By Paul Dobson
Feb. 1 (Bloomberg) -- Acas, the U.K.’s arbitration organization, said it will investigate unofficial strikes that started at a Total SA refinery in northeast England and spread to other energy facilities.
“Acas has been in touch with interested parties at the Lindsey refinery site with a view to establishing the facts behind the outbreak of the unofficial action,” the London-based group said today in an e-mail. No specific mediation talks are planned, spokeswoman Clare Carter said.
Contractors at the refinery walked out on Jan. 28 after an Italian company brought in its own workers.

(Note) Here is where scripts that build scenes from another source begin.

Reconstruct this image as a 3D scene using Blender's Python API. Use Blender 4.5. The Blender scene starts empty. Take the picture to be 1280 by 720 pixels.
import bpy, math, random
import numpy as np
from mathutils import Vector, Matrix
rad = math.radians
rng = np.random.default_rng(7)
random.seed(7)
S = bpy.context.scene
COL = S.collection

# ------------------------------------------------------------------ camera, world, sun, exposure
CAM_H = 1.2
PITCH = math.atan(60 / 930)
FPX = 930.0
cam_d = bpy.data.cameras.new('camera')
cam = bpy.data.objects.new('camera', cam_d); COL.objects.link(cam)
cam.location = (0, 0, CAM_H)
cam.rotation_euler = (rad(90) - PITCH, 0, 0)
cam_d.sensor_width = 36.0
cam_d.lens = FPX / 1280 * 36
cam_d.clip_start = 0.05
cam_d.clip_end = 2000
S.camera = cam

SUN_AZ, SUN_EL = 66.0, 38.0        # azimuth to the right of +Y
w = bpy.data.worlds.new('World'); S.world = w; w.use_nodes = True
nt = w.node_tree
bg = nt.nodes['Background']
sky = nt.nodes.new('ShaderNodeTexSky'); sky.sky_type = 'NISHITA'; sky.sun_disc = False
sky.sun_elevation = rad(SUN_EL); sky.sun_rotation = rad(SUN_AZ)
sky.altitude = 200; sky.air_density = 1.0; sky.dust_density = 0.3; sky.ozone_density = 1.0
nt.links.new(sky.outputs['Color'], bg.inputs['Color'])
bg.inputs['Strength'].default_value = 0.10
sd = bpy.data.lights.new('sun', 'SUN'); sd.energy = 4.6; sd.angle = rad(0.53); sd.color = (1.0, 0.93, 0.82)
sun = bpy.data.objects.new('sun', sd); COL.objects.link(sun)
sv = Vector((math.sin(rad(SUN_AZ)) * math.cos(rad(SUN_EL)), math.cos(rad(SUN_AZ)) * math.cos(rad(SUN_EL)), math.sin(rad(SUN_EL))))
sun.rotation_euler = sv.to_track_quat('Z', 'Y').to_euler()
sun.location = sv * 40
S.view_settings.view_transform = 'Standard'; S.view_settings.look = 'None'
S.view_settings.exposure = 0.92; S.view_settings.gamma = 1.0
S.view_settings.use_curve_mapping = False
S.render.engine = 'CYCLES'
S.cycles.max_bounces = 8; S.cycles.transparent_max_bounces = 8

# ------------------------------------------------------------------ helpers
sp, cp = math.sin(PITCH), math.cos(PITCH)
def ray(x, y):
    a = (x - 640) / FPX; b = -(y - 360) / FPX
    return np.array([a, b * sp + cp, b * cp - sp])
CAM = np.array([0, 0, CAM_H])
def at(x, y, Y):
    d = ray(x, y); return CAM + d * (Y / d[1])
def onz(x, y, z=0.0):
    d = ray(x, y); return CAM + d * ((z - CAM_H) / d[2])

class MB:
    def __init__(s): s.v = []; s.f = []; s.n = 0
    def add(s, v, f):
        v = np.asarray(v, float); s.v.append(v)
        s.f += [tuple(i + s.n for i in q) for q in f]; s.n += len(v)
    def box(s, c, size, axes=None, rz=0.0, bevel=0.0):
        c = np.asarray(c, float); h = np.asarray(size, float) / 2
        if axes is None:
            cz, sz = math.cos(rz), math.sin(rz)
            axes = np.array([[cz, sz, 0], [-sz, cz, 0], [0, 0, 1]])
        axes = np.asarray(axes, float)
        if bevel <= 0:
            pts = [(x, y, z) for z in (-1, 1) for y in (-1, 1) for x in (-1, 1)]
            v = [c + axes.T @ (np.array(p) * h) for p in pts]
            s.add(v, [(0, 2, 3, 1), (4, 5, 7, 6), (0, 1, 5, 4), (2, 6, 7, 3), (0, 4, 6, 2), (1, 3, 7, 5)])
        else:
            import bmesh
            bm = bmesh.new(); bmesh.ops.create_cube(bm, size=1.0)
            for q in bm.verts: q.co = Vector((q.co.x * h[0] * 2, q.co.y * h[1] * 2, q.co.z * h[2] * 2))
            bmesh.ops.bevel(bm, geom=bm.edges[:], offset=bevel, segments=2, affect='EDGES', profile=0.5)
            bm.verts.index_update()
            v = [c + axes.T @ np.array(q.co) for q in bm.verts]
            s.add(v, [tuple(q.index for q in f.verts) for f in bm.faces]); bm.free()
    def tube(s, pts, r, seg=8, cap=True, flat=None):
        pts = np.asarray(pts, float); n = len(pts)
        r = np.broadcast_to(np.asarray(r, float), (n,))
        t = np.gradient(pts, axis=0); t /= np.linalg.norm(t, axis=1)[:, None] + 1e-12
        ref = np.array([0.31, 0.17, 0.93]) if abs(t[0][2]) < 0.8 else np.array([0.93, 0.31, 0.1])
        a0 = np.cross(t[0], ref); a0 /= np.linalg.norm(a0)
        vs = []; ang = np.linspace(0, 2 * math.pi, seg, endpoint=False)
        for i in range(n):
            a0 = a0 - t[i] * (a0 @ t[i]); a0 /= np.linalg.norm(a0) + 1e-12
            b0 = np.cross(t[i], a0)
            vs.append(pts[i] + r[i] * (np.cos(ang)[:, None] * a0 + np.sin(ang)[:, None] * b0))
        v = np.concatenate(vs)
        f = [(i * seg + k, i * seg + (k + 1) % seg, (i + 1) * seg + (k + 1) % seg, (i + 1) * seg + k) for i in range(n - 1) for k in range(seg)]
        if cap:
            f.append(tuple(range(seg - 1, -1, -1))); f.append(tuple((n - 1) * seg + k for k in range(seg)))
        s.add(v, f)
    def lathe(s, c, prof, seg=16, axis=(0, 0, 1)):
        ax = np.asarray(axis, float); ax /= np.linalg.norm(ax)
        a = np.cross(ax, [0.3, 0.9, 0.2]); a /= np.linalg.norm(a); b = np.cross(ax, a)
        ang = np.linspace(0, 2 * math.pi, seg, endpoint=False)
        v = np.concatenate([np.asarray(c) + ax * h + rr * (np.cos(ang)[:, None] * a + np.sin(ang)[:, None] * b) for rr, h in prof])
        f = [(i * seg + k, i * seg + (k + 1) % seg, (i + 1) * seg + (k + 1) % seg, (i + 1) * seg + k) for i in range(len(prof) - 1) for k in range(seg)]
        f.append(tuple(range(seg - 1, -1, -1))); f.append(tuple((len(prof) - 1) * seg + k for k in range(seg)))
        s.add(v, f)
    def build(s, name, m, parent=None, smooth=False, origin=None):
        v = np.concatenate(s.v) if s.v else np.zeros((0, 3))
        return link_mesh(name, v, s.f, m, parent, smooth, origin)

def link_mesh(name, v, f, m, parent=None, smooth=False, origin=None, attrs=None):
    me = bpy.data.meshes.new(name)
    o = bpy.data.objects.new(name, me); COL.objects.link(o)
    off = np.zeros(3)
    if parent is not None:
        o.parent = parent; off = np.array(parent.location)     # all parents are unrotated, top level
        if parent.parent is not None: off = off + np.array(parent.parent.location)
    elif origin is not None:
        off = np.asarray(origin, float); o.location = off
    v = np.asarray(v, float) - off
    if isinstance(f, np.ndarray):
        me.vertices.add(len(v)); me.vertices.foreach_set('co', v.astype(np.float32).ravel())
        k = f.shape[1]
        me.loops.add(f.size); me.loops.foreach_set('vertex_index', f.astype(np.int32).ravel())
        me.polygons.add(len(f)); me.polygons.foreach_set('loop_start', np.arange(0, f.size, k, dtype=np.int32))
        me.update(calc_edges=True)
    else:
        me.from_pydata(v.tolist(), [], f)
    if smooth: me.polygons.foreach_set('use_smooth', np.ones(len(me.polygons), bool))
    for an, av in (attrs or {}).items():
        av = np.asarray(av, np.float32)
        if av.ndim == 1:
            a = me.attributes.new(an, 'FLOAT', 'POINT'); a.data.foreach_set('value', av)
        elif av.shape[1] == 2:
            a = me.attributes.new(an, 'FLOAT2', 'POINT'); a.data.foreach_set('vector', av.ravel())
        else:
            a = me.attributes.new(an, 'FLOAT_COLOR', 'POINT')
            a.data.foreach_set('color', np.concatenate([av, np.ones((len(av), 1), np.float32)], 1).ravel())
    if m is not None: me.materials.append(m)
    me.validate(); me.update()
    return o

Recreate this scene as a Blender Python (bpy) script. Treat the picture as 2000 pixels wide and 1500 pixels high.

Protests spread to power and natural-gas plants in Scotland, Wales and northwest England. Sellafield Ltd. yesterday said 900 contract workers will tomorrow discuss possible strikes at its nuclear site.
Trade union Unite is in “constant talks” with the government to work out how to resolve the dispute, spokeswoman Pauline Doyle said today by phone. Prime Minister Gordon Brown told the British Broadcasting Corp. the measures taken by workers aren’t defensible.
Total spokesman Iain Hutchison said the company expects the protest at Lindsey to resume tomorrow.
Acas will talk to employers and unions about a wider enquiry into the issues around “contracting-out” on large construction projects, the group said in the statement.
Protests Spread
As well as strikes by about 600 workers at the Lindsey plant, protests spread to sites including BP Plc’s Forties Pipeline System and Royal Dutch Shell Plc’s St. Fergus gas terminal in Scotland on Jan. 30. Workers walked out at Scottish & Southern Plc’s Fiddler’s Ferry power station in Cheshire and RWE AG’s Aberthaw plant in Wales.
The companies said the strikes haven’t so far disrupted operations, with the contractors concerned mostly working on construction projects.
The industrial action isn’t sanctioned by Unite, though a it’s understandable in current circumstances, Derek Simpson, joint general-secretary of the Unite union, said in an interview with Sky TV. It has “been brewing” for some weeks, he said.
Brown, who in 2007 promised “British jobs for British workers,” today said walkouts are “not the right thing to do.”
“What we’ve got to do over time, as I’ve always said, is that where there are jobs in this country, we need people with the skills, developed in this country,” Brown said in an interview with the BBC’s Politics Show.